> _The exercise_:
From the records below, print only the part that opens with the line containing "What Blender Python" and closes with the line containing "def bz(px, py, c): d"; omit the pictures.

> _Records with scene code_:
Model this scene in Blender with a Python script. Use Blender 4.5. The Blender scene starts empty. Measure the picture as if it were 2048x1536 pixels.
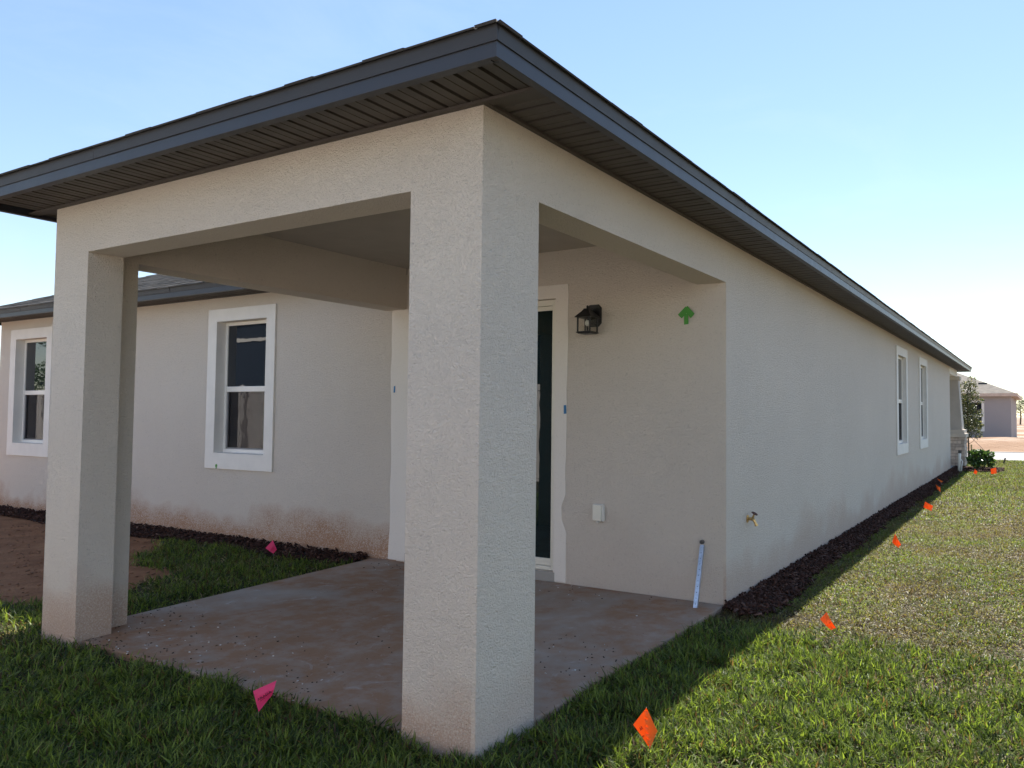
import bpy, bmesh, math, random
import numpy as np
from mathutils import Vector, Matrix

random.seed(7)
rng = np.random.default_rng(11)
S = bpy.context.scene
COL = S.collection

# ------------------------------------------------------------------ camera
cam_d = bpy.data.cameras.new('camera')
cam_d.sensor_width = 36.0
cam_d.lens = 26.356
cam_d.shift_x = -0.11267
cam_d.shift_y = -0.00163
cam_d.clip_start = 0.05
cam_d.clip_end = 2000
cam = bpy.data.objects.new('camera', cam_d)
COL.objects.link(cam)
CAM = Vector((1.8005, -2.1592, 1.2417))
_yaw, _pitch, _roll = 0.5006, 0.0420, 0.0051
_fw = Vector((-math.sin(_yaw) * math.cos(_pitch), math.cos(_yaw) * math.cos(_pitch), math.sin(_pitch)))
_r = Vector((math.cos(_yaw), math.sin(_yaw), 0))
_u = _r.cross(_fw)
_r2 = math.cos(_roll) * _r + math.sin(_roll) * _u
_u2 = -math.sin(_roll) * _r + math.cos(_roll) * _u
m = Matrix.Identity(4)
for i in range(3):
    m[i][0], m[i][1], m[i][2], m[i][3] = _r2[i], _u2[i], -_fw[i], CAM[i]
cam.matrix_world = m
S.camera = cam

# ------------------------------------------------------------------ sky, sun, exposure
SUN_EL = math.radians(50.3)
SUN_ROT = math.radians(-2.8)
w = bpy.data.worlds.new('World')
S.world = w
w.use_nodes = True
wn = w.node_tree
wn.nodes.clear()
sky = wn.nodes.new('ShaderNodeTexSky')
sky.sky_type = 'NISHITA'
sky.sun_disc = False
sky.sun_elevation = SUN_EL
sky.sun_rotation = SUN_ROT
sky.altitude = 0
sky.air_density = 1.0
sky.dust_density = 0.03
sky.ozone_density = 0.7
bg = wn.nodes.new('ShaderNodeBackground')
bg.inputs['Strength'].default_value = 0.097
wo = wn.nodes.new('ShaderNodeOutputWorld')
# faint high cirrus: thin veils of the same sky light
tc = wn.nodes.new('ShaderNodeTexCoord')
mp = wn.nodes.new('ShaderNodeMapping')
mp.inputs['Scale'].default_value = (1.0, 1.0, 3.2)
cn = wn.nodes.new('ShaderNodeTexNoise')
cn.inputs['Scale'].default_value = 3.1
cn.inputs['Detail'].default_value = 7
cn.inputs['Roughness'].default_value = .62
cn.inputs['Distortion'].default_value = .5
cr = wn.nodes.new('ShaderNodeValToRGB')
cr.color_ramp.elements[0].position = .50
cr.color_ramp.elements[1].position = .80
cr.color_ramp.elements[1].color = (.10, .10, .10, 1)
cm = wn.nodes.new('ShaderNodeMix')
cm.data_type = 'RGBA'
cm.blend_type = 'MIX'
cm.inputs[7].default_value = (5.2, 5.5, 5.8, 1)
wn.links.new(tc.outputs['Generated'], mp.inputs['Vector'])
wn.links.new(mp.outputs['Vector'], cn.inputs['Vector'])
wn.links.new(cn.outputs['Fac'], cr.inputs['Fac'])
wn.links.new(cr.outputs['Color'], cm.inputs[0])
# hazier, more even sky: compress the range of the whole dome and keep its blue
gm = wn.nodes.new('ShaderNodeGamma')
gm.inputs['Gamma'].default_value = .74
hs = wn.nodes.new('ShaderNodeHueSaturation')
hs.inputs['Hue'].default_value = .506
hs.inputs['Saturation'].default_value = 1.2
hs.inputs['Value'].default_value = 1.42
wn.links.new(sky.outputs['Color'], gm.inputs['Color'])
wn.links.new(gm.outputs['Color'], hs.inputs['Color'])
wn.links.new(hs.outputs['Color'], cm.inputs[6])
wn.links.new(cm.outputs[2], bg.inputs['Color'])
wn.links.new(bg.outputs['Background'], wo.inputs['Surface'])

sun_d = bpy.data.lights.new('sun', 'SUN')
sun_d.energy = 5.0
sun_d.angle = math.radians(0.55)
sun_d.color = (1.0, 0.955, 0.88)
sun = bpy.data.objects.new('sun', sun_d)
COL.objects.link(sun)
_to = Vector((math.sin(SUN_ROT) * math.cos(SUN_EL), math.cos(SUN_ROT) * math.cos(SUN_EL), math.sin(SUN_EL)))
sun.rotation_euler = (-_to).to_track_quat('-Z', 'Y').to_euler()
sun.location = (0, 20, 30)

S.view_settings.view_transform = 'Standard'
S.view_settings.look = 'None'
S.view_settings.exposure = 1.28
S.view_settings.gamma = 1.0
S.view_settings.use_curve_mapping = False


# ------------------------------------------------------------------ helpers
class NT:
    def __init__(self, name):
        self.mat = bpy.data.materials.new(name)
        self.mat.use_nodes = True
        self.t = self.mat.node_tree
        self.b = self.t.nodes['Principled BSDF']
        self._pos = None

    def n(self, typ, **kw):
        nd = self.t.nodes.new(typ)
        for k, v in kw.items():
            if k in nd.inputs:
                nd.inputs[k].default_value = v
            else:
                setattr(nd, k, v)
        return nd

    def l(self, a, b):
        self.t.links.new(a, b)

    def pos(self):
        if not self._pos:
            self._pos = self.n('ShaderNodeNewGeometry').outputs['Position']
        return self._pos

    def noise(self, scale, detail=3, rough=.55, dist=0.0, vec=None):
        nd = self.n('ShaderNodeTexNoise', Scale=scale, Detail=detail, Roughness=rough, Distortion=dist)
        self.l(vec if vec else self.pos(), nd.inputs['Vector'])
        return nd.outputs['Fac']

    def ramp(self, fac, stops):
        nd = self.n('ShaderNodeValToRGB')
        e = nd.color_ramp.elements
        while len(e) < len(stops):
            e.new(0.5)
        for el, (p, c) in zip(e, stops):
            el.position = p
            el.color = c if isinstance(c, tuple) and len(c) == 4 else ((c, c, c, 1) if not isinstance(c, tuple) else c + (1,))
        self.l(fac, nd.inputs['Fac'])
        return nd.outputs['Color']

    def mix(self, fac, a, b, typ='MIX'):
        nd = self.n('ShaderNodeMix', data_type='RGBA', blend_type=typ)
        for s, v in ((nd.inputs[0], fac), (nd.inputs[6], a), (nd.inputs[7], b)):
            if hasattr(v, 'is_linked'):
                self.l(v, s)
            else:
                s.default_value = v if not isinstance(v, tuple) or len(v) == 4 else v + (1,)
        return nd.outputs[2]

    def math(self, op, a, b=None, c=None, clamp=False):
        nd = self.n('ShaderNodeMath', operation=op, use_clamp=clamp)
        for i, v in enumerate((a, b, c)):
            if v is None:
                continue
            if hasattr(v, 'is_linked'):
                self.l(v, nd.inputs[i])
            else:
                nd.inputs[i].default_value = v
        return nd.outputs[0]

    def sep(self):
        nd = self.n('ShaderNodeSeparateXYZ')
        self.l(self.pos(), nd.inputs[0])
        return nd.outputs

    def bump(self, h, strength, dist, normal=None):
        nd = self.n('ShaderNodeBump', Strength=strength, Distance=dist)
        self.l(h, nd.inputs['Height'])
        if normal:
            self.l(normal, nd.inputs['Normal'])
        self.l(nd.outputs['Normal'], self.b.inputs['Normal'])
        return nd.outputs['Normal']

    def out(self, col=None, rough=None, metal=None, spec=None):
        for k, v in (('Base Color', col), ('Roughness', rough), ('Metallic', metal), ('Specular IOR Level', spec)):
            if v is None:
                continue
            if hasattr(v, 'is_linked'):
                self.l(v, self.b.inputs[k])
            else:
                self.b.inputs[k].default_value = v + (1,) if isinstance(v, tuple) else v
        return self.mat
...
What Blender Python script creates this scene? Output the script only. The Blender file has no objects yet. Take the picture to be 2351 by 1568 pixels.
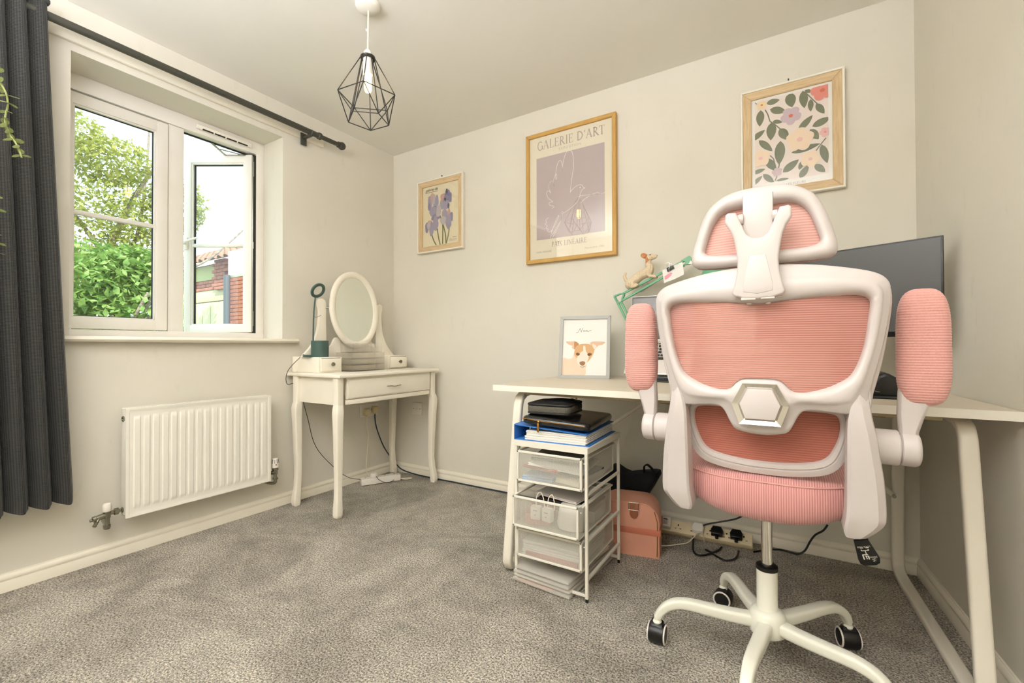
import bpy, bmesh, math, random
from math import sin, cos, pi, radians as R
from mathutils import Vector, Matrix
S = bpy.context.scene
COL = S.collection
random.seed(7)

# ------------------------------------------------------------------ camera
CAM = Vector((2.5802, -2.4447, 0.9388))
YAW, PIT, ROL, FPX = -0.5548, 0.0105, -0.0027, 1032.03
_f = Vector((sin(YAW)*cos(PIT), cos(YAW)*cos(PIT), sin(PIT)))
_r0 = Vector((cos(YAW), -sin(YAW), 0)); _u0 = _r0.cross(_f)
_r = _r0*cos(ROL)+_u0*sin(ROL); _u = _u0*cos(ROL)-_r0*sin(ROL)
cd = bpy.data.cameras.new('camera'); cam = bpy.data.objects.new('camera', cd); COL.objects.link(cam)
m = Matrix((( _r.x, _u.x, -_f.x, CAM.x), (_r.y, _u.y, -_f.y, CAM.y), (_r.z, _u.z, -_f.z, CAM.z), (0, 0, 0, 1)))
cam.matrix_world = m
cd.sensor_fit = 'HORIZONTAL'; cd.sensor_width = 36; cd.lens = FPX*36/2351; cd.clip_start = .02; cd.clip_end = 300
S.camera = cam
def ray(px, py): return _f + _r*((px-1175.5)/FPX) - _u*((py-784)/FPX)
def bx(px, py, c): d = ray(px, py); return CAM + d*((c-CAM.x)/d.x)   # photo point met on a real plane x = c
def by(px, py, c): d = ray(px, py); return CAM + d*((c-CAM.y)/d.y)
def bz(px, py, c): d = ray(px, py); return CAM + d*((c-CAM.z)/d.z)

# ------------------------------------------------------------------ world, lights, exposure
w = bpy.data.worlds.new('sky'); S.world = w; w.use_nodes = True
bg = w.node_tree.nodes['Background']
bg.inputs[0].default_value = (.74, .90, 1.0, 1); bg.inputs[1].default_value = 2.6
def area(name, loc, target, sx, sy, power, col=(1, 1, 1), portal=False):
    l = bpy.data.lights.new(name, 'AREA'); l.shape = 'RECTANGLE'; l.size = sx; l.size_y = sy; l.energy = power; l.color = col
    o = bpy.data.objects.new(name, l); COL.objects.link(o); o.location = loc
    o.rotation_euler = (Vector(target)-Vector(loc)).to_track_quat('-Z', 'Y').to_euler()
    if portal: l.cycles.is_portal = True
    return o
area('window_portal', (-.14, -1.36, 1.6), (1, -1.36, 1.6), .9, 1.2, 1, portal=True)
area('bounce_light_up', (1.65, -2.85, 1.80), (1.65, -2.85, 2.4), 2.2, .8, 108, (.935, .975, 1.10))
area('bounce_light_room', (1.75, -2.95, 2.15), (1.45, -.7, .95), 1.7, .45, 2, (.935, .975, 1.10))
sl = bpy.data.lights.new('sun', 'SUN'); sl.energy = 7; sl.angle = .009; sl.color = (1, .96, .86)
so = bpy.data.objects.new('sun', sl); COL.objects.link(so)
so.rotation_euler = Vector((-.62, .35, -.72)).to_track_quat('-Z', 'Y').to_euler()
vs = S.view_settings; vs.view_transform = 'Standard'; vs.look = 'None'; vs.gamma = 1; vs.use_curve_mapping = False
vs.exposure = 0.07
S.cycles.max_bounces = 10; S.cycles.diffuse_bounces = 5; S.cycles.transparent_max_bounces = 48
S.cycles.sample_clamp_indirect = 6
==
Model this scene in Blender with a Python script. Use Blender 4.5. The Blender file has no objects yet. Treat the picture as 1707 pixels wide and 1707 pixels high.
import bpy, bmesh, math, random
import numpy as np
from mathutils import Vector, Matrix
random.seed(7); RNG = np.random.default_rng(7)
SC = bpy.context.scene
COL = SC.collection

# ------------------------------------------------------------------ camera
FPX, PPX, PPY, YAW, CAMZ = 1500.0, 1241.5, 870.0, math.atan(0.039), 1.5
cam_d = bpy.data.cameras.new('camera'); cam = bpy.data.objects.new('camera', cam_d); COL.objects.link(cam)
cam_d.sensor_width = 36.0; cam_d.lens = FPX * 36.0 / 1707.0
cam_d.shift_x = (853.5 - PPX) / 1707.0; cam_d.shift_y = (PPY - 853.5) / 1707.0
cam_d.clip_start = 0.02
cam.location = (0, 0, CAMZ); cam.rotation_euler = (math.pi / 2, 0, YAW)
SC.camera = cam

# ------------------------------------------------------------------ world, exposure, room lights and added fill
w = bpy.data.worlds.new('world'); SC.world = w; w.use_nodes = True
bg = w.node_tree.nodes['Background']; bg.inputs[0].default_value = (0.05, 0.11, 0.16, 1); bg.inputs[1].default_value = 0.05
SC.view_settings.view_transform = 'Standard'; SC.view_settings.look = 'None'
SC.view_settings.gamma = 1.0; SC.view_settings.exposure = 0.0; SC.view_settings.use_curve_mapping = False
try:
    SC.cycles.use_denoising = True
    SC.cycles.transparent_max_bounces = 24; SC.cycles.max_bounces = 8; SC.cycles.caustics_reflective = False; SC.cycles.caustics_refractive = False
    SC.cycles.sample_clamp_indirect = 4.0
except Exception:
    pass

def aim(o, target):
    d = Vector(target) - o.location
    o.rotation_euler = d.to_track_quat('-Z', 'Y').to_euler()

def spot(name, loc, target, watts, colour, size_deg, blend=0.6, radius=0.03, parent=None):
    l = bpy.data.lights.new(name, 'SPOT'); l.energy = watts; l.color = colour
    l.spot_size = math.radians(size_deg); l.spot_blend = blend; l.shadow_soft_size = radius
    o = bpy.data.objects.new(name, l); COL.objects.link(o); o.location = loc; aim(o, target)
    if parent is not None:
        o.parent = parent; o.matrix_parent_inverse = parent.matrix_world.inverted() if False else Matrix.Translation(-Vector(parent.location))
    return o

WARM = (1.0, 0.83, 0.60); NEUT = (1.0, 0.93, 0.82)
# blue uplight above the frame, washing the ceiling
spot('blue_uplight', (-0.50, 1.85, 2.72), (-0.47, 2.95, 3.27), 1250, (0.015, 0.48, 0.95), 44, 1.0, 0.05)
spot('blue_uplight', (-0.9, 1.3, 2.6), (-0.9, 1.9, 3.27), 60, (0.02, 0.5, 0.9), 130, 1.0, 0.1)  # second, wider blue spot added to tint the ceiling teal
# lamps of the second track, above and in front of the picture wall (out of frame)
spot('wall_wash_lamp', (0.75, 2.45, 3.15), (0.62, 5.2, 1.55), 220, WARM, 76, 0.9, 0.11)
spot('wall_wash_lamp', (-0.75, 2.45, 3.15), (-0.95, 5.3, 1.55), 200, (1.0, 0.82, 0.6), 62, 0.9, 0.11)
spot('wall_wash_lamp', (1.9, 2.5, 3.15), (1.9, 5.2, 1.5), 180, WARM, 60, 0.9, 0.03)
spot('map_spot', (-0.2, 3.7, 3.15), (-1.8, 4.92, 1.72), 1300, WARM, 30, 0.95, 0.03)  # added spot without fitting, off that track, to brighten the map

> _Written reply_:
What Blender Python script creates this scene? Output the script only. The Blender file has no objects yet. Take the picture to be 2351 by 1568 pixels.
import bpy, bmesh, math, random
from math import sin, cos, pi, radians as R
from mathutils import Vector, Matrix
S = bpy.context.scene
COL = S.collection
random.seed(7)

# ------------------------------------------------------------------ camera
CAM = Vector((2.5802, -2.4447, 0.9388))
YAW, PIT, ROL, FPX = -0.5548, 0.0105, -0.0027, 1032.03
_f = Vector((sin(YAW)*cos(PIT), cos(YAW)*cos(PIT), sin(PIT)))
_r0 = Vector((cos(YAW), -sin(YAW), 0)); _u0 = _r0.cross(_f)
_r = _r0*cos(ROL)+_u0*sin(ROL); _u = _u0*cos(ROL)-_r0*sin(ROL)
cd = bpy.data.cameras.new('camera'); cam = bpy.data.objects.new('camera', cd); COL.objects.link(cam)
m = Matrix((( _r.x, _u.x, -_f.x, CAM.x), (_r.y, _u.y, -_f.y, CAM.y), (_r.z, _u.z, -_f.z, CAM.z), (0, 0, 0, 1)))
cam.matrix_world = m
cd.sensor_fit = 'HORIZONTAL'; cd.sensor_width = 36; cd.lens = FPX*36/2351; cd.clip_start = .02; cd.clip_end = 300
S.camera = cam
def ray(px, py): return _f + _r*((px-1175.5)/FPX) - _u*((py-784)/FPX)
def bx(px, py, c): d = ray(px, py); return CAM + d*((c-CAM.x)/d.x)   # photo point met on a real plane x = c
def by(px, py, c): d = ray(px, py); return CAM + d*((c-CAM.y)/d.y)
def bz(px, py, c): d = ray(px, py); return CAM + d*((c-CAM.z)/d.z)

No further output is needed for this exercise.